SET PROBLEM -
Take the lines from the one with "What Blender Python" through the one with "return m, nt, nt.nodes['Principled BSDF']", both ends kept, and reproduce them exactly without the pictures.

ITEMS -
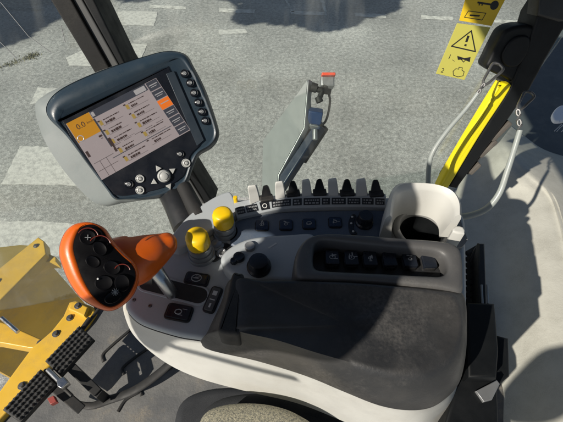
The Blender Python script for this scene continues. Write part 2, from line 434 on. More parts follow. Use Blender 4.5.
for x, y, l in ((500, 131, .05), (487, 148, .045), (474, 168, .03)):
    u, v = WIN.hit(x, y); mb.box(WIN, u, v, l, .011, .008, -.02, rot=.97, bev=.003, r=.004)
mb.bar(WIN.pt(512, 112, -.01), WIN.pt(468, 175, -.01), .012, .01)
mb.build('latch', mat('dirty_latch_metal', (.10, .09, .08), .5, dust=(.3, .27, .22), dscale=30), dp)

# safety chains
def chain(root, hook, links, sleeve, depth, hs=1, sr=.006):
    d0 = Vector(ray(*hook[0])); P = lambda x, y, k=0: CAM + ray(x, y) * (depth + k)
    h0, h1 = P(*hook[0]), P(*hook[1]); ax = (h1 - h0); L = ax.length
    nrm = (CAM - h0).normalized(); side = nrm.cross(ax).normalized()
    mb = MB(); w = L * .22 * hs
    loop = [h0 + ax * .02, h0 + ax * .12 + side * w, h0 + ax * .5 + side * w * .8, h0 + ax * .9 + side * w * .45, h1,
            h0 + ax * .9 - side * w * .45, h0 + ax * .5 - side * w * .8, h0 + ax * .12 - side * w, h0 + ax * .02]
    mb.tube(loop, .0024, n=8); mb.build('snap_hook', M['darkmetal'], root)
    n = links; a, b = P(*hook[1]), P(*sleeve[0])
    for i in range(n):
        mb = MB(); c = a.lerp(b, (i + .5) / n); ln = (b - a).length / n
        axis = nrm if i % 2 == 0 else side
        mb.torus(c, axis, b - a, ln * .30, .0020, 2.1, 16, 6); mb.build('chain_link', M['darkmetal'], root)
    mb = MB(); mb.tube([P(x, y, (i * .01)) for i, (x, y) in enumerate(sleeve)], [sr * (.8 + .35 * i / len(sleeve)) for i in range(len(sleeve))], n=14)
    return mb.build('sleeve', M['sleeve'], root)
DW = .70
c1 = thing('safety_chain', 'sleeved safety chain hanging left of the yellow rail', 'chain', U(428, 184, .7), 'sleeved chains by the door post')
chain(c1, ((500, 64), (484, 84)), 3, ((478, 93), (466, 109), (448, 130), (434, 150), (429, 166), (428, 190)), DW, sr=.0042)
c2 = thing('safety_chain', 'sleeved safety chain curving down right of the black door post', 'chain', U(470, 215, .8), 'sleeved chains by the door post')
chain(c2, ((531, 92), (518, 110)), 4, ((520, 130), (514, 150), (507, 172), (499, 194), (486, 209), (468, 216), (450, 217)), .74)

# decals on the side window
CN = WIN
def quad_patch(name, corners, mt, parent, h=-.0185, th=.0008):
    mb = MB(); mb.slab(WIN, [WIN.hit(*c) for c in corners], h, h - th, .0002, 1)
    return mb.build(name, mt, parent)
dA = thing('warning_sticker', 'pale yellow warning sticker with black triangle and horn and engine symbols on the glass', 'sticker', WIN.pt(453, 79))
quad_patch('film', [(461, 24.6), (495, 29), (468, 82.5), (439, 76)], M['decal'], dA)
def stroke(mb, pts, w, h=-.0183, closed=False, pl=WIN):
    P = [Vector(pl.hit(*p)) for p in pts]
    if closed: P.append(P[0])
    for a, b in zip(P[:-1], P[1:]):
        t = (b - a)
        if t.length < 1e-6: continue
        t.normalize(); n = Vector((-t.y, t.x)) * w / 2; a2 = a - t * w * .35; b2 = b + t * w * .35
        vs = [mb.bm.verts.new(pl.w(*c, h)) for c in (a2 + n, b2 + n, b2 - n, a2 - n)]; mb.bm.faces.new(vs); h += .00001
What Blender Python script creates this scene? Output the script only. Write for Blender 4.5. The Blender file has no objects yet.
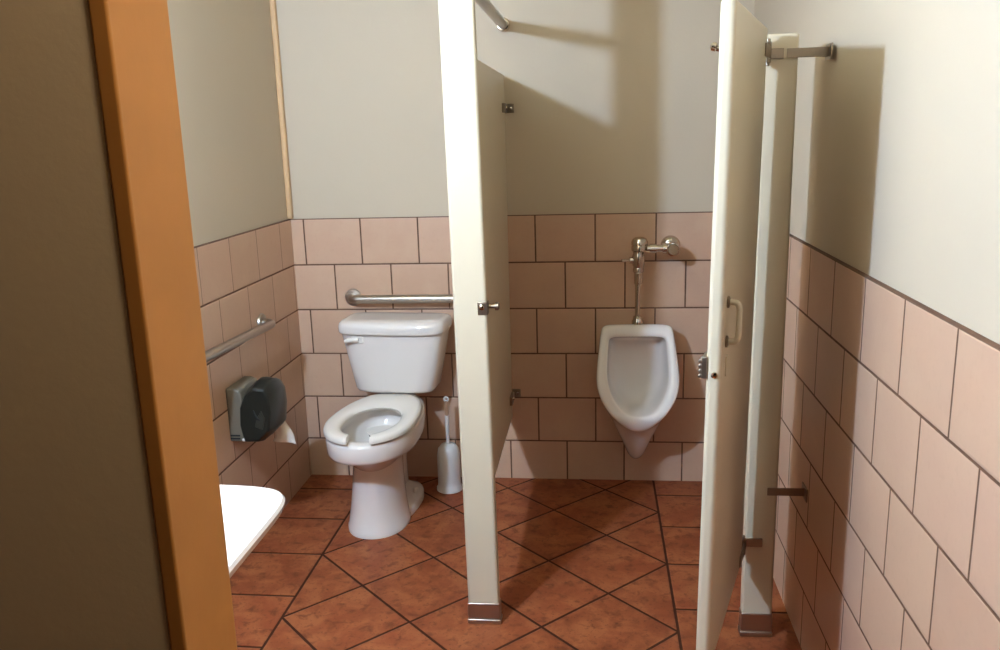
import bpy, bmesh, math, random
from mathutils import Vector, Matrix
random.seed(4)
PI = math.pi
sc = bpy.context.scene
C = sc.collection

# ---------------------------------------------------------------- materials
def new_mat(name):
    m = bpy.data.materials.new(name); m.use_nodes = True
    nt = m.node_tree
    return m, nt, nt.nodes['Principled BSDF']

class G:
    """tiny helper for node graphs"""
    def __init__(s, nt): s.nt = nt
    def n(s, t): return s.nt.nodes.new(t)
    def put(s, sock, v):
        if hasattr(v, 'links') or hasattr(v, 'is_linked'): s.nt.links.new(v, sock)
        else: sock.default_value = v
    def m(s, op, a, b=0.0, c=0.0):
        n = s.n('ShaderNodeMath'); n.operation = op
        s.put(n.inputs[0], a); s.put(n.inputs[1], b); s.put(n.inputs[2], c)
        return n.outputs[0]
    def edge(s, f, size):               # distance in metres to the nearest cell edge
        return s.m('MULTIPLY', s.m('MINIMUM', f, s.m('SUBTRACT', 1.0, f)), size)
    def ramp(s, v, a, b):
        n = s.n('ShaderNodeMapRange'); n.interpolation_type = 'SMOOTHSTEP'
        s.put(n.inputs['Value'], v); n.inputs['From Min'].default_value = a; n.inputs['From Max'].default_value = b
        return n.outputs[0]
    def lerp(s, f, a, b):
        return s.m('ADD', s.m('MULTIPLY', s.m('SUBTRACT', 1.0, f), a), s.m('MULTIPLY', f, b))
    def mix(s, f, a, b, mode='MIX'):
        n = s.n('ShaderNodeMix'); n.data_type = 'RGBA'; n.blend_type = mode
        s.put(n.inputs[0], f); s.put(n.inputs[6], a); s.put(n.inputs[7], b)
        return n.outputs[2]
    def noise(s, vec, scale, detail=3, rough=.55, dist=0.0):
        n = s.n('ShaderNodeTexNoise'); n.inputs['Scale'].default_value = scale
        n.inputs['Detail'].default_value = detail; n.inputs['Roughness'].default_value = rough
        n.inputs['Distortion'].default_value = dist
        s.put(n.inputs['Vector'], vec); return n.outputs[0]
    def comb(s, x, y, z=0.0):
        n = s.n('ShaderNodeCombineXYZ'); s.put(n.inputs[0], x); s.put(n.inputs[1], y); s.put(n.inputs[2], z)
        return n.outputs[0]
    def white(s, vec):
        n = s.n('ShaderNodeTexWhiteNoise'); n.noise_dimensions = '3D'; s.put(n.inputs['Vector'], vec)
        return n.outputs[0]
    def coords(s):
        t = s.n('ShaderNodeTexCoord'); x = s.n('ShaderNodeSeparateXYZ')
        s.nt.links.new(t.outputs['Object'], x.inputs[0])
        return t.outputs['Object'], x.outputs[0], x.outputs[1], x.outputs[2]
    def bump(s, bsdf, h, strength, dist):
        b = s.n('ShaderNodeBump'); b.inputs['Strength'].default_value = strength
        b.inputs['Distance'].default_value = dist
        s.put(b.inputs['Height'], h); s.nt.links.new(b.outputs[0], bsdf.inputs['Normal'])

def col(*c): return (c[0], c[1], c[2], 1.0)

def simple(name, c, rough=.5, metal=0.0, var=.04, scale=12, spec=.5, bump=0.0, coat=0.0, bscale=None):
    m, nt, b = new_mat(name); g = G(nt)
    o, x, y, z = g.coords()
    nz = g.noise(o, scale, 4)
    lo = col(*[v * (1 - var) for v in c]); hi = col(*[min(1, v * (1 + var)) for v in c])
    g.put(b.inputs['Base Color'], g.mix(nz, lo, hi))
    b.inputs['Roughness'].default_value = rough; b.inputs['Metallic'].default_value = metal
    b.inputs['Specular IOR Level'].default_value = spec
    b.inputs['Coat Weight'].default_value = coat
    if bump: g.bump(b, g.noise(o, bscale or scale * 8, 4), bump, .002)
    return m

def brushed(name, c, rough, stretch):
    m, nt, b = new_mat(name); g = G(nt)
    o, x, y, z = g.coords()
    v = g.comb(g.m('MULTIPLY', x, stretch[0]), g.m('MULTIPLY', y, stretch[1]), g.m('MULTIPLY', z, stretch[2]))
    nz = g.noise(v, 1.0, 3)
    g.put(b.inputs['Base Color'], g.mix(nz, col(*[k * .88 for k in c]), col(*c)))
    g.put(b.inputs['Roughness'], g.lerp(nz, rough * .8, rough * 1.2))
    b.inputs['Metallic'].default_value = 1.0
    return m

ZT = 1.180
def wall_tile(name, axis, sign, off_even, off_odd, thin=0.0):
    m, nt, b = new_mat(name); g = G(nt)
    o, x, y, z = g.coords()
    u = g.m('MULTIPLY', (x, y)[axis], float(sign))
    r = g.m('DIVIDE', g.m('SUBTRACT', ZT, z), .2)
    row = g.m('FLOOR', r); fv = g.m('FRACT', r)
    odd = g.m('ABSOLUTE', g.m('MODULO', row, 2.0))
    uu = g.m('DIVIDE', g.m('SUBTRACT', u, g.lerp(odd, off_even, off_odd)), .2506)
    iu = g.m('FLOOR', uu); fu = g.m('SUBTRACT', uu, iu)
    d = g.m('MINIMUM', g.m('ADD', g.edge(fu, .2506), thin), g.edge(fv, .2))
    wob = g.m('MULTIPLY', g.m('SUBTRACT', g.noise(o, 40, 2), .5), .0012)
    tile = g.ramp(g.m('ADD', d, wob), .0024, .0040)
    rnd = g.white(g.comb(iu, row, 3.0)); rnd2 = g.white(g.comb(row, iu, 9.0))
    base = g.mix(rnd, col(0.5336, 0.3269, 0.2152), col(0.5815, 0.3684, 0.2411))
    base = g.mix(g.m('MULTIPLY', rnd2, .5), base, col(0.5575, 0.3373, 0.2368))
    big = g.noise(o, 7, 4, .6); fine = g.noise(o, 60, 3)
    base = g.mix(g.m('MULTIPLY', g.ramp(big, .35, .75), .45), base, col(0.6055, 0.3996, 0.2626))
    base = g.mix(g.m('MULTIPLY', g.ramp(fine, .5, .8), .12), base, col(0.3837, 0.2283, 0.1378))
    gr = g.mix(g.noise(o, 15, 3), col(0.08993, 0.03944, 0.02066), col(0.1799, 0.08822, 0.04736))
    g.put(b.inputs['Base Color'], g.mix(tile, gr, base))
    g.put(b.inputs['Roughness'], g.lerp(tile, .9, .42))
    b.inputs['Specular IOR Level'].default_value = .4
    soft = g.ramp(d, .001, .007)
    g.bump(b, g.m('ADD', soft, g.m('MULTIPLY', big, .25)), .5, .0025)
    return m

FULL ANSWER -
What Blender Python script creates this scene? Output the script only. Write for Blender 4.5. The Blender file has no objects yet.
import bpy, bmesh, math, random
from mathutils import Vector, Matrix
random.seed(4)
PI = math.pi
sc = bpy.context.scene
C = sc.collection

# ---------------------------------------------------------------- materials
def new_mat(name):
    m = bpy.data.materials.new(name); m.use_nodes = True
    nt = m.node_tree
    return m, nt, nt.nodes['Principled BSDF']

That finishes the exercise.